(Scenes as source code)
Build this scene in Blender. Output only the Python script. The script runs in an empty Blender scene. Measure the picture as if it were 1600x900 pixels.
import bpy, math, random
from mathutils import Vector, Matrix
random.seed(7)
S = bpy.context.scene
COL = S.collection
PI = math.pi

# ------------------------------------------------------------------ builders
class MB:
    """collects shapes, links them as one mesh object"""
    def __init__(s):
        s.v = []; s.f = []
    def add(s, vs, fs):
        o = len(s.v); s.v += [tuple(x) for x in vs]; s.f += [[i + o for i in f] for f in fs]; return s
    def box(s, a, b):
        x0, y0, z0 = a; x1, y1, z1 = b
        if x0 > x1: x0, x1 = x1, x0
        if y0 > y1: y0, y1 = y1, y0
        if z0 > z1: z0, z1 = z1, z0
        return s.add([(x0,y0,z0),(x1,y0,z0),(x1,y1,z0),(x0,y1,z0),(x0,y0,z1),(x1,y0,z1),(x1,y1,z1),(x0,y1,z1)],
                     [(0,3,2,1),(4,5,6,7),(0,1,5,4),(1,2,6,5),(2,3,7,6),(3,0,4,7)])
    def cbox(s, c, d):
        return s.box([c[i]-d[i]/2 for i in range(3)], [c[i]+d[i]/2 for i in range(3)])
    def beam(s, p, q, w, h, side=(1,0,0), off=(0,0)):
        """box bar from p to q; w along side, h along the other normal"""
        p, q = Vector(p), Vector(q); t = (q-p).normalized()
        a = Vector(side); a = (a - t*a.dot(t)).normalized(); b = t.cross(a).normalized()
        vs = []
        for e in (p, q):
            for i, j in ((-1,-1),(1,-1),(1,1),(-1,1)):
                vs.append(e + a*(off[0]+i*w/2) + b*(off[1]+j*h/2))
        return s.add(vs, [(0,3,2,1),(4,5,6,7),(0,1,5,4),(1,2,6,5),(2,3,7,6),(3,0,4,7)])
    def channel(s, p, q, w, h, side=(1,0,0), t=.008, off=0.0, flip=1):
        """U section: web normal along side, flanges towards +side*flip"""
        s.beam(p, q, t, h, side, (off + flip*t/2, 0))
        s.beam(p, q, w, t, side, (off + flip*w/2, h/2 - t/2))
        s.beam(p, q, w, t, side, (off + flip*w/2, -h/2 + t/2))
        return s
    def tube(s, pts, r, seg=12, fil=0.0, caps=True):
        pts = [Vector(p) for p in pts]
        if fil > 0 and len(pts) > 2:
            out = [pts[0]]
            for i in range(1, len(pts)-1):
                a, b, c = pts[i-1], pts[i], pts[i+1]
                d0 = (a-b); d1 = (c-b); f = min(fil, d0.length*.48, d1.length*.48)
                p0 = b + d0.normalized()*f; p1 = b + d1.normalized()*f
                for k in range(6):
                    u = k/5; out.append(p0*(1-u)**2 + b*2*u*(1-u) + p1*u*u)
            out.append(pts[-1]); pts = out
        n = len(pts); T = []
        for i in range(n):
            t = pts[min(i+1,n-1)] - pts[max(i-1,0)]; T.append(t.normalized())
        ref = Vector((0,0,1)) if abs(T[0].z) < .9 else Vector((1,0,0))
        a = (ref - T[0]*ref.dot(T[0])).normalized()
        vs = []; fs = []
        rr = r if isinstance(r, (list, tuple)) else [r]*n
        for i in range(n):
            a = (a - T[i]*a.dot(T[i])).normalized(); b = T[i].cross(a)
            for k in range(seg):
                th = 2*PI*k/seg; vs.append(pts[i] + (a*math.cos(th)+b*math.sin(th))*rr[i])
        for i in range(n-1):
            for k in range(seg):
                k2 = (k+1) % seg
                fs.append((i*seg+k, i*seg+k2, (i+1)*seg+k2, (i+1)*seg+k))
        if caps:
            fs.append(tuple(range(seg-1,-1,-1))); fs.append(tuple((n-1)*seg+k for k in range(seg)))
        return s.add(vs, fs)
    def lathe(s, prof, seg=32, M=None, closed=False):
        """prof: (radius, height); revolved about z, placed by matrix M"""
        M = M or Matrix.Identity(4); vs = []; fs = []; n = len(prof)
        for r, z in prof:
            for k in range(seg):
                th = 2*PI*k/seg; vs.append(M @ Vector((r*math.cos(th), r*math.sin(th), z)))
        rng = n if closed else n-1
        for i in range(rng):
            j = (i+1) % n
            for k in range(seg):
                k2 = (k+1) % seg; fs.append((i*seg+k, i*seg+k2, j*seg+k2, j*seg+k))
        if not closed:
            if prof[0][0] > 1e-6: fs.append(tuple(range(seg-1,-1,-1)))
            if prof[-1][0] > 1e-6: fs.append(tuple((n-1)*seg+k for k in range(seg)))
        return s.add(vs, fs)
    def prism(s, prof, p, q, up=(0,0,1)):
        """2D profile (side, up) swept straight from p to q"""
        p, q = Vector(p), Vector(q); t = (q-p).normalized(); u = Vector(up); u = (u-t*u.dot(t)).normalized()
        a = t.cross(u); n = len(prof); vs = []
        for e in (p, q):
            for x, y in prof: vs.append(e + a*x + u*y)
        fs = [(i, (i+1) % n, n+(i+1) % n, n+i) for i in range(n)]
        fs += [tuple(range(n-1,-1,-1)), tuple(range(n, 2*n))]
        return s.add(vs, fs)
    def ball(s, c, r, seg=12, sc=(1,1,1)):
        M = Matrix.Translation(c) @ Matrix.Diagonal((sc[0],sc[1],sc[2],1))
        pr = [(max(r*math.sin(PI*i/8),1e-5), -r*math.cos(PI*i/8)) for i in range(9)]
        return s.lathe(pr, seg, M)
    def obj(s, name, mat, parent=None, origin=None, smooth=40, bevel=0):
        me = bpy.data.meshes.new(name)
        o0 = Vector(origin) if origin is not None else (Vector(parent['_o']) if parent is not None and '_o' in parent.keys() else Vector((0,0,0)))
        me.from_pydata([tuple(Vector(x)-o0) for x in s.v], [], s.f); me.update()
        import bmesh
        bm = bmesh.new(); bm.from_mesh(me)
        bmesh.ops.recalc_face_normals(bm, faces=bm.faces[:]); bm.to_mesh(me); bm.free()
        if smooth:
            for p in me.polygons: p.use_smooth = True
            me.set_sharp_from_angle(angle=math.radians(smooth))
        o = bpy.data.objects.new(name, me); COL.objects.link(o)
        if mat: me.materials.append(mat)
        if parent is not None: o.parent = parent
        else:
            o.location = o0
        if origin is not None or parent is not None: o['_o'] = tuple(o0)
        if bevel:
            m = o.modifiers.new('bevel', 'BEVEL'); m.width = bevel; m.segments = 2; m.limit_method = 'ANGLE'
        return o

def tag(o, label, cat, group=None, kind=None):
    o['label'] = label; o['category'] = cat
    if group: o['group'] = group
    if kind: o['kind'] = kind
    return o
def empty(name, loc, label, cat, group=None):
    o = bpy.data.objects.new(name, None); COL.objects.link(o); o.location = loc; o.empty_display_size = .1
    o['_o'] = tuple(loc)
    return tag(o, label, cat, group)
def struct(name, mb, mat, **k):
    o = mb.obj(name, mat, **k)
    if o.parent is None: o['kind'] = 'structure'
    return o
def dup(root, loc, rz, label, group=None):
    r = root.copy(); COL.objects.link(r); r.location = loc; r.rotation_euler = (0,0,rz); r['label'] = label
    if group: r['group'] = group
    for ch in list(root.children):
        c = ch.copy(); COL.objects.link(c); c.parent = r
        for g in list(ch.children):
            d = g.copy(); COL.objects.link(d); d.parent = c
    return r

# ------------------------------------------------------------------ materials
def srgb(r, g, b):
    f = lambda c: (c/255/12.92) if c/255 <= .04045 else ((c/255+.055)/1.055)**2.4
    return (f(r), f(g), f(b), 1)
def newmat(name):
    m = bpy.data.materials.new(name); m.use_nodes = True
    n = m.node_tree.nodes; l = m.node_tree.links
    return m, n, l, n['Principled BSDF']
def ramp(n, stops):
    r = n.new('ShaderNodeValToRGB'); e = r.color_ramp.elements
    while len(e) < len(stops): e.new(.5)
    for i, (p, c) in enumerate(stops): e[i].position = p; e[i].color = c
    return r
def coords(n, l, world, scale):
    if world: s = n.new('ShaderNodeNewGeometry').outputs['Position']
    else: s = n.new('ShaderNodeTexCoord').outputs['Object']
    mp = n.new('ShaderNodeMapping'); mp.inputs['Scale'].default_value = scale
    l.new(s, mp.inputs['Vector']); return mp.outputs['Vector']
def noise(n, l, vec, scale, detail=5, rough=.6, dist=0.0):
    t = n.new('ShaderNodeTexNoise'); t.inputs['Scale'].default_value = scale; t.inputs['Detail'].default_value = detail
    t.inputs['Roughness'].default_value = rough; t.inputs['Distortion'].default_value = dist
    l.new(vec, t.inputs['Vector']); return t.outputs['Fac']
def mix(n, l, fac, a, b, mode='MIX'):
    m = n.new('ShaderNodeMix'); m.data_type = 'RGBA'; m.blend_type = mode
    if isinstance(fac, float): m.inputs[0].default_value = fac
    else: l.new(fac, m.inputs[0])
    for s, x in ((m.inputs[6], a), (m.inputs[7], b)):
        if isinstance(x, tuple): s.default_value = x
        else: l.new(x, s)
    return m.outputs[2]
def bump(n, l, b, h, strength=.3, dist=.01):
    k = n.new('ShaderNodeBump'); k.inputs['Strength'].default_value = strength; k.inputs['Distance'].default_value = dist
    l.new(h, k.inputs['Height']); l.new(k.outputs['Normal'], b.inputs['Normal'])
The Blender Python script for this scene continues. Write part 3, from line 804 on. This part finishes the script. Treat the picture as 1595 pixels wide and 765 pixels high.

Given task
Your answer should be exactly the lines of the data above, from the first through the line containing "PI = math.pi".

Output
Build this scene in Blender. Output only the Python script. The script runs in an empty Blender scene. Measure the picture as if it were 1600x900 pixels.
import bpy, math, random
from mathutils import Vector, Matrix
random.seed(7)
S = bpy.context.scene
COL = S.collection
PI = math.pi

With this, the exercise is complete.